Stuart Davis (1892–1964) was an American original. Born in Philadelphia to artists and raised in East Orange, New Jersey, he dropped out of high school to study painting in Manhattan with Robert Henri, the legendary teacher who urged his students to sketch daily life, read widely, ignore convention, and above all to find their own voices. Davis fell in love with the poetry of Walt Whitman, “our one big artist,” and hoped to capture “the thing Whitman felt—America.”

And like Whitman, he gravitated to the bustling life of ports and docks, streets and taverns. Another formative influence, indeed “a complete bombshell,” was the 1913 Armory Show in New York, which introduced him to the expressive colors and forms of modernists like Paul Gauguin, Vincent van Gogh, and Henri Matisse. From then on Davis devoted himself to painting, surviving years of poverty to become one of the deans of American painting, aware of all movements yet beholden to none. Embracing “high” and “low” culture, abstraction and realism, image and text, Davis’s vision is remarkable for its breadth and inventiveness.
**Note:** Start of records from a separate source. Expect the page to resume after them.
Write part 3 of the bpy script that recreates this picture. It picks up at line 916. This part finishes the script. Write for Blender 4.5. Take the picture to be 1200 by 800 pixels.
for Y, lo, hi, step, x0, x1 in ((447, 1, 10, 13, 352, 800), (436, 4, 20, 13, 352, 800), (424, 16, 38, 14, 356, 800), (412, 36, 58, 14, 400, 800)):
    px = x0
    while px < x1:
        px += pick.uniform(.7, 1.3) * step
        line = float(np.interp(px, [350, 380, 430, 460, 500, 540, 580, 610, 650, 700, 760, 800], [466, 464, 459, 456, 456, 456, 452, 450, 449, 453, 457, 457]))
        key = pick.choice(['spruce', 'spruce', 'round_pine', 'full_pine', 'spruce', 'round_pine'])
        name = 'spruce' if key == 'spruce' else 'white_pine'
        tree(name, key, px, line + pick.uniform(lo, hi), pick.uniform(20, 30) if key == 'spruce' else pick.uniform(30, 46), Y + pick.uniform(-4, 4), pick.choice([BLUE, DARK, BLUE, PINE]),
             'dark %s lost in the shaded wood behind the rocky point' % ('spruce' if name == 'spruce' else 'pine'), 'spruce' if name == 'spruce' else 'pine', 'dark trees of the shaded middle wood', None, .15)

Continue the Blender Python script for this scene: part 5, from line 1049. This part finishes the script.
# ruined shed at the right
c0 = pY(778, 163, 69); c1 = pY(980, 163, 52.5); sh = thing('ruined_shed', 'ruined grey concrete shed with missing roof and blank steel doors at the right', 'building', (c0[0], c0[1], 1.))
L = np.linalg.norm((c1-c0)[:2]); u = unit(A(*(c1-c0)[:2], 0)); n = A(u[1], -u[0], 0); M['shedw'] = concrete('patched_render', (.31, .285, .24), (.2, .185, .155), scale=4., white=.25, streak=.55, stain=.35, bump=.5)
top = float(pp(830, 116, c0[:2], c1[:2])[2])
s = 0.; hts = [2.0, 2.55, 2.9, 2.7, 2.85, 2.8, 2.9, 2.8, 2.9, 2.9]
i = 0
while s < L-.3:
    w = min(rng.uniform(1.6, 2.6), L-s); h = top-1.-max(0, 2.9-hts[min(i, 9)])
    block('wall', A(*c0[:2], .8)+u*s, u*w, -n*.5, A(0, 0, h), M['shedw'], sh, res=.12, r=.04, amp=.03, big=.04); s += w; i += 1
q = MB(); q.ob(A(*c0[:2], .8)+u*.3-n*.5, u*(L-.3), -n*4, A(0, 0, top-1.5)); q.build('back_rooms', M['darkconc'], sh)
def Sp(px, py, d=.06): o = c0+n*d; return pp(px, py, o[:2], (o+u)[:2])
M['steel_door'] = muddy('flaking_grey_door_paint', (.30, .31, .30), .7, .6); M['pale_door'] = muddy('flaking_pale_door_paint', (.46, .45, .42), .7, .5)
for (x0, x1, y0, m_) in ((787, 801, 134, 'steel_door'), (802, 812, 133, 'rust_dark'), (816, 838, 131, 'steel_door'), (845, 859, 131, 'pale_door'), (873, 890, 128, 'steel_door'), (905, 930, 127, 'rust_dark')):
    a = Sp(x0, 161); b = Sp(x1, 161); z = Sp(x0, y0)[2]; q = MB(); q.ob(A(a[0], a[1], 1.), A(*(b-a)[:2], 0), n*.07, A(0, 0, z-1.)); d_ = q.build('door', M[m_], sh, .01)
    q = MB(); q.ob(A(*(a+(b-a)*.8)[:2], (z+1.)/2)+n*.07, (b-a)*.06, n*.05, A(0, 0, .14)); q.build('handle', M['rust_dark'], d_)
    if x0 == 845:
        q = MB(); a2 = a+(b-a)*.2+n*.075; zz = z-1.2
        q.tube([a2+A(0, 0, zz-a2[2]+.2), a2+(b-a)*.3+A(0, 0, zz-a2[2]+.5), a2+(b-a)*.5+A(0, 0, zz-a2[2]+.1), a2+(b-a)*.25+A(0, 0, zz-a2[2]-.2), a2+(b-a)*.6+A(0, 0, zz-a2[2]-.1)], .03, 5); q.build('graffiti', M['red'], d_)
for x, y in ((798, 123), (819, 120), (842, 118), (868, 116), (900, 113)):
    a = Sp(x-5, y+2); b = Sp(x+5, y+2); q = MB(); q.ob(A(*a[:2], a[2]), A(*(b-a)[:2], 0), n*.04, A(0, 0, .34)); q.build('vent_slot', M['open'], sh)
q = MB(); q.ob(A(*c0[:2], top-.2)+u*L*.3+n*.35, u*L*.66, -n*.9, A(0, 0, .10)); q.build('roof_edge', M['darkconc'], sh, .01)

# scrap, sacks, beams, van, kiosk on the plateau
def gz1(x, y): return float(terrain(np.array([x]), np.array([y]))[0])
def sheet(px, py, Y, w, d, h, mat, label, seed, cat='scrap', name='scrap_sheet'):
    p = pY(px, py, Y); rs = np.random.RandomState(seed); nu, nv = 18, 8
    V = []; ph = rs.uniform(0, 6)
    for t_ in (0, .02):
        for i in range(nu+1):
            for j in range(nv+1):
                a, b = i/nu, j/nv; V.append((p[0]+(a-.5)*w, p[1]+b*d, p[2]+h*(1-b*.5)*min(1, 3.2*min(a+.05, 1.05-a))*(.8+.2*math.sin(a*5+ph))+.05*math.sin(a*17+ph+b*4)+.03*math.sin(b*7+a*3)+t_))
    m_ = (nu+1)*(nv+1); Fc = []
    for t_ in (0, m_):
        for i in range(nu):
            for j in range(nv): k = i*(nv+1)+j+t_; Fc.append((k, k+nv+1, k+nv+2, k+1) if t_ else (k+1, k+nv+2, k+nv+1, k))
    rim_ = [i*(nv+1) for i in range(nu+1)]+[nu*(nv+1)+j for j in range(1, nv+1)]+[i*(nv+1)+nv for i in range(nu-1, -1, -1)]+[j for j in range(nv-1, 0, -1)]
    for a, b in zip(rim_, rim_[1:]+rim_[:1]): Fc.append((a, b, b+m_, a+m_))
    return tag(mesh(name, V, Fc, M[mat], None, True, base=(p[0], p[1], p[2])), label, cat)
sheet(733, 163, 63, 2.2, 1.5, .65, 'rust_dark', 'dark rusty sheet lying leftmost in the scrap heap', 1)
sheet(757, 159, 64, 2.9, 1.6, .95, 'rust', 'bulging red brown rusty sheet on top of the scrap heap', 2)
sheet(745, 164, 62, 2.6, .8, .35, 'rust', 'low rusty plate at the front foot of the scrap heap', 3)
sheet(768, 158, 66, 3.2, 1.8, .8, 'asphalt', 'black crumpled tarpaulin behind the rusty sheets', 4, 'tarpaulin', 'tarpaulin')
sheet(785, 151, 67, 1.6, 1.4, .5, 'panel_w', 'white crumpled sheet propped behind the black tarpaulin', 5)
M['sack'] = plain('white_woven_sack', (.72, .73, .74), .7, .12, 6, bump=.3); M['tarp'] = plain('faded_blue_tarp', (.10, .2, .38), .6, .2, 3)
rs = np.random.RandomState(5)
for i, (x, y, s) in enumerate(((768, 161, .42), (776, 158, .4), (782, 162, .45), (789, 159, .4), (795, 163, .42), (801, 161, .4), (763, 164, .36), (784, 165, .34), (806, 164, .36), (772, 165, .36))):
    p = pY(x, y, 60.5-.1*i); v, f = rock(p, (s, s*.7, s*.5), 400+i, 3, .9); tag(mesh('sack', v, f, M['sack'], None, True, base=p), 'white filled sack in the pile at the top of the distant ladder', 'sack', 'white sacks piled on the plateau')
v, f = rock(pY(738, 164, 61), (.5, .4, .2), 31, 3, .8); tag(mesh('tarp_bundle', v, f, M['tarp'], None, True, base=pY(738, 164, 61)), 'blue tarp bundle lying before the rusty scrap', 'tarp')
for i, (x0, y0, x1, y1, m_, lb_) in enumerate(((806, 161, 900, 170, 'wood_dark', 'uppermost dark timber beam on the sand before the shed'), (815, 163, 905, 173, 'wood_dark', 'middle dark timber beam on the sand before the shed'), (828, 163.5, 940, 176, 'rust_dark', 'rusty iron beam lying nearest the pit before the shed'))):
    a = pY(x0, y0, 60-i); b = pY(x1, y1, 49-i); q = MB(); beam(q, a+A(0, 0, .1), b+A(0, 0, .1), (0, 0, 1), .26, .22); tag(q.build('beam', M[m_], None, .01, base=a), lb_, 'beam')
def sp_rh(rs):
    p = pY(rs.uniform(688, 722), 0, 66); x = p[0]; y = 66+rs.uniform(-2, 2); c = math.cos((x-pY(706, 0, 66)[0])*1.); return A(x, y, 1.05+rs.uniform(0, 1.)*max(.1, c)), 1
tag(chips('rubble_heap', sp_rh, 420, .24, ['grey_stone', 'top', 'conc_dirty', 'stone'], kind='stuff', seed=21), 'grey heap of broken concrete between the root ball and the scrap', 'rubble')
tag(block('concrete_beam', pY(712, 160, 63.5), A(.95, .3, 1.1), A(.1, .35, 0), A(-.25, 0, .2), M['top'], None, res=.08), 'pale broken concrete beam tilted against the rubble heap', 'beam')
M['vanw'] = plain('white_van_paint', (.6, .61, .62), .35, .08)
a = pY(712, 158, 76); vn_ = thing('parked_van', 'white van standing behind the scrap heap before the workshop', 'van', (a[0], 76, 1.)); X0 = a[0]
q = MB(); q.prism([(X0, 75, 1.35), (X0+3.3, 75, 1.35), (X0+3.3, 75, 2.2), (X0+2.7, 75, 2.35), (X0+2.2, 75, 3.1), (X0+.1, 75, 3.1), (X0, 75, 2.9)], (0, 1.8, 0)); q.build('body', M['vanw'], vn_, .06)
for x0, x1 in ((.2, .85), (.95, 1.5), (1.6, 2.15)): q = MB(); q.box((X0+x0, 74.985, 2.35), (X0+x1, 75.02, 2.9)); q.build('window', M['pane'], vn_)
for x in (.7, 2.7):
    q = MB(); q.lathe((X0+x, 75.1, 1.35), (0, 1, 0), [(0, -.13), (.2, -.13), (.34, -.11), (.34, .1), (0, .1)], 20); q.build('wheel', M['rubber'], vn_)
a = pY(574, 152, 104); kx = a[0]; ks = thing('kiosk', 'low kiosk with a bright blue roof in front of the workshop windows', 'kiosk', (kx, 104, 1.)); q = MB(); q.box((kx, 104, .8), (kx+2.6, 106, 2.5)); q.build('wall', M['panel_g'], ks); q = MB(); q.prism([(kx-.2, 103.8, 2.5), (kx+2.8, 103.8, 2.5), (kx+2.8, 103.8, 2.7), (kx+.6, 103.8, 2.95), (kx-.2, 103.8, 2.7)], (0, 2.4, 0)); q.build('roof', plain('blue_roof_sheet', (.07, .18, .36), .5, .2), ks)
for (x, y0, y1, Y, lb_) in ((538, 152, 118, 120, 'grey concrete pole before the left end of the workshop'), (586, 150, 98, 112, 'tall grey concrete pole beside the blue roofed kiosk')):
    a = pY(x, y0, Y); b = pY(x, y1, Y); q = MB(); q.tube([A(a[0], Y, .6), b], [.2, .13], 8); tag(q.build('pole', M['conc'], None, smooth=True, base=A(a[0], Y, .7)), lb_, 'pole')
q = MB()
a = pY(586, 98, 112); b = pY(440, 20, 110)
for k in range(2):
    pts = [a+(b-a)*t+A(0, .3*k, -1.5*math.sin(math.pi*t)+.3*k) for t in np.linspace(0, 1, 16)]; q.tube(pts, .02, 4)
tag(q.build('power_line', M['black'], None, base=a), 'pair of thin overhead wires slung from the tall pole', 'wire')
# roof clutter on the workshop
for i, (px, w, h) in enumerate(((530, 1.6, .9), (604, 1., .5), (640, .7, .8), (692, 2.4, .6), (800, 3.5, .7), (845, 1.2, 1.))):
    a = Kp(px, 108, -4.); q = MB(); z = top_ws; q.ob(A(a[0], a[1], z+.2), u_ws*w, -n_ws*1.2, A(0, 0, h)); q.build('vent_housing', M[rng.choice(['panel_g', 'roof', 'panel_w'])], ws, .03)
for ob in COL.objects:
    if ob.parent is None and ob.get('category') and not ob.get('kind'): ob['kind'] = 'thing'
Stuart Davis: In Full Swing passes over the artist’s earliest efforts to begin in 1921 with his breakthrough paintings of tobacco packages. Moving ahead through five decades to his final canvas, the exhibition often strays from chronology to explore Davis’s habit of recycling earlier work for new compositions. With more than one hundred of his most important, visually complex compositions on view, the exhibition highlights Davis's ability to assimilate the imagery of popular culture, the aesthetics of advertising, the lessons of cubism, and the sounds and rhythms of jazz into works that hum with intelligence and energy.